Judge Blocks Obama Administration’s New Rule That Would Have Expanded Overtime Pay to Millions of Workers

William J. Rainsford
Labor for Millennials
3 min readNov 23, 2016
Source: Flickr via Wikimedia Commons (License).

A federal district court judge in Texas blocked the Obama administration’s new overtime rule from taking effect on Tuesday, thereby denying the extension of overtime protections to an estimated 4.2 million workers. The rule had been scheduled to take effect on December 1.

The new overtime rule has been described by Senator Chuck Schumer (the new leader of the Democrats in the Senate) as “the middle-class equivalent of raising the minimum wage.” In short, the rule would have raised the salary threshold for when a salaried employee must receive time-and-a-half overtime pay when they work more than 40 hours in a week. Under current rules, employees are only eligible for overtime pay if their salary is less than $23,660 per year; the Obama administration’s new rules would have increased that threshold to $47,476 per year.

The effects that the new overtime rule would have had for workers shouldn’t be underestimated. Besides the obvious factor of some workers simply making more money once they were eligible for overtime, the rule was designed to spread employment among the middle-class and promote the health and well-being of workers by helping to re-establish the 40-hour work week as a staple of American life. For example, if a company employs four employees to each work 60-hour weeks, then once these workers are eligible for overtime it may decide it is more cost-effective to instead have six employees work 40-hour weeks. The company would still get 240 hours of “work” completed each week, but now the work is spread to more employees, and the stress and workload of each individual employee is reduced.

The defeat of the new overtime rule has already left some in the labor movement wondering what might have been. Writing for OnLabor, Andrew Strom of the Service Employees International Union, Local 32BJ in New York speculated whether earlier implementation of the new rule would have changed the outcome of the Presidential election:

The new rule, which goes into effect on December 1st (unless it is enjoined), will extend overtime protections to 4.2 million workers by raising the salary threshold for overtime eligibility from $23,660 a year to $47,476 a year.
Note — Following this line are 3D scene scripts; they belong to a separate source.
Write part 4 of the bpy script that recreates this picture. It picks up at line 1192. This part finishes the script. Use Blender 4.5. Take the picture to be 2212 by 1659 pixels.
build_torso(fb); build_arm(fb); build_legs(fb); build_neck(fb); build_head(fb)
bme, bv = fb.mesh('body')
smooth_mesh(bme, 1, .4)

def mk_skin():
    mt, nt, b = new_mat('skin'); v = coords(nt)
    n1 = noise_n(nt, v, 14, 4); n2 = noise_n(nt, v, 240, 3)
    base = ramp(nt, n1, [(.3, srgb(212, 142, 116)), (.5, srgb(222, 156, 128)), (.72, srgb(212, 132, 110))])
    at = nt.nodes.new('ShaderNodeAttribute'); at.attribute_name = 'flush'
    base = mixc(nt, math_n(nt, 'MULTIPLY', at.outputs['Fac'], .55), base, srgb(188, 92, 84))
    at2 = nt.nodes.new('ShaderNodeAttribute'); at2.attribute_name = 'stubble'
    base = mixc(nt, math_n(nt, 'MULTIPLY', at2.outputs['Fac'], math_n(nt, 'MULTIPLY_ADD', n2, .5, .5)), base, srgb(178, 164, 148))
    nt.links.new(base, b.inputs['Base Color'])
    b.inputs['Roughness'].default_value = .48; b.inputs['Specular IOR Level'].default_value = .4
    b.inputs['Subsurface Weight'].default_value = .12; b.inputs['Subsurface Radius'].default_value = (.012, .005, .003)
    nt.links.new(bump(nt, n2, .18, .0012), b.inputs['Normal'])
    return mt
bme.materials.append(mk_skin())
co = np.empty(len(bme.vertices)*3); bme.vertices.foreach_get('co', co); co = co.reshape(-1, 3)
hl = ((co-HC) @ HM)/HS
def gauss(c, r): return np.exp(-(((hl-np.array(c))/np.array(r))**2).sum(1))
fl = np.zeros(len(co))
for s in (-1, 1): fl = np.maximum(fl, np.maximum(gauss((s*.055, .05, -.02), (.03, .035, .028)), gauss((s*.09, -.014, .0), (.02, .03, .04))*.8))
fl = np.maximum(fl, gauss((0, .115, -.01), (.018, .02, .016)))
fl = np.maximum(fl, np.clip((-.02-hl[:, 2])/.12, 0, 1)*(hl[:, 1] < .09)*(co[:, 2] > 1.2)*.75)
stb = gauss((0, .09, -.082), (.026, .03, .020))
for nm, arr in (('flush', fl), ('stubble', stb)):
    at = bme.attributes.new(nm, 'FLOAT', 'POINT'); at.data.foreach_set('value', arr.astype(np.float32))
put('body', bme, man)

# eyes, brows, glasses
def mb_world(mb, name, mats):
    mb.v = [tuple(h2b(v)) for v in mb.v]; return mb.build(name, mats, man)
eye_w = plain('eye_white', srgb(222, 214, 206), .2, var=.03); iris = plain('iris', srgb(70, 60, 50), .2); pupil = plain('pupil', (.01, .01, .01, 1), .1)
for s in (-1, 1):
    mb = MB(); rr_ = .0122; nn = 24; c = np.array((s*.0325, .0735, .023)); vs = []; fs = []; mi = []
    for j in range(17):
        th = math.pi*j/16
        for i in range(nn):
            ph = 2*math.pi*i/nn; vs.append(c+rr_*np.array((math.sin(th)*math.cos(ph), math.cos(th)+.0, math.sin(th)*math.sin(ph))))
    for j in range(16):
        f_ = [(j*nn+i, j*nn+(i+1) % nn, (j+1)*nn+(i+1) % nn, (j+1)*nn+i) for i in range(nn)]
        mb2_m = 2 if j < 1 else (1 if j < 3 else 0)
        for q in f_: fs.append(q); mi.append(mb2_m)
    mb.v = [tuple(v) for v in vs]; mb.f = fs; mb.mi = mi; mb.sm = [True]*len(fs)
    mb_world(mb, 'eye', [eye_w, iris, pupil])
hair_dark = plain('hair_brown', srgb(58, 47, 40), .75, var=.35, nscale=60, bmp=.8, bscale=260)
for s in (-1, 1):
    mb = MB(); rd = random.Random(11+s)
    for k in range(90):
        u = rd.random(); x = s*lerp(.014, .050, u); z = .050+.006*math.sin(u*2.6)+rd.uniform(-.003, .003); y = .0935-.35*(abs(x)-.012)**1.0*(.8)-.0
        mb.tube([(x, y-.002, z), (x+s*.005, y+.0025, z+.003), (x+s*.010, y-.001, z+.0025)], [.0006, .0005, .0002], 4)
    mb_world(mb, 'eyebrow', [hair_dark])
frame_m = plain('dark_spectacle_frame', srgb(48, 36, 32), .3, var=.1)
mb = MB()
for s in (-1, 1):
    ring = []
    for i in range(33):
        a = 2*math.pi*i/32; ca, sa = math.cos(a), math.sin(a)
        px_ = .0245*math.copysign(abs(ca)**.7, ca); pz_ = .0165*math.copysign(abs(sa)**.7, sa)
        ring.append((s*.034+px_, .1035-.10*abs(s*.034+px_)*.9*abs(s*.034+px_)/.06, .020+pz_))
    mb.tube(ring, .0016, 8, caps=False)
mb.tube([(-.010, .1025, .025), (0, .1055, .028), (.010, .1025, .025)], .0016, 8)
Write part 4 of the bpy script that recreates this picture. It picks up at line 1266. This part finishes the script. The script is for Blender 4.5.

This means that in small towns across America, assistant managers of retail stores, low-level supervisors, and other moderate income workers who are paid on a salary basis will either experience a reduction in hours or a wage increase. These individuals can no longer be required to work a nine or ten hour day without receiving any extra compensation.

The White House put together a handy chart with a state-by-state breakdown of the number of workers affected by the new regulation. The number of new workers who will gain overtime protection in four key swing states are as follows: Florida, 330,000; Michigan, 101,000; Pennsylvania, 184,000; and Wisconsin, 68,000. It is, of course, impossible to say how many of these workers voted for Trump, and whether they would have voted differently if they had already gained overtime protection that Trump was threatening to take away, but for a President concerned about his legacy, it is a reminder of the perils of slow-walking a regulatory reform that has the potential to improve the lives of millions of workers.

The judge’s ruling is a preliminary injunction, not a final ruling, meaning that while the new overtime rule is blocked from taking effect, the block is technically temporary until a final determination in the case is made on the merits. However, given that part of granting the injunction involves a finding of a substantial likelihood of success on the merits, that Congressional Republicans have already introduced legislation to nullify the new rule, and that President-elect Donald Trump has promised to roll back President Barack Obama’s regulatory reforms, the injunction is likely a death sentence for the new overtime rule.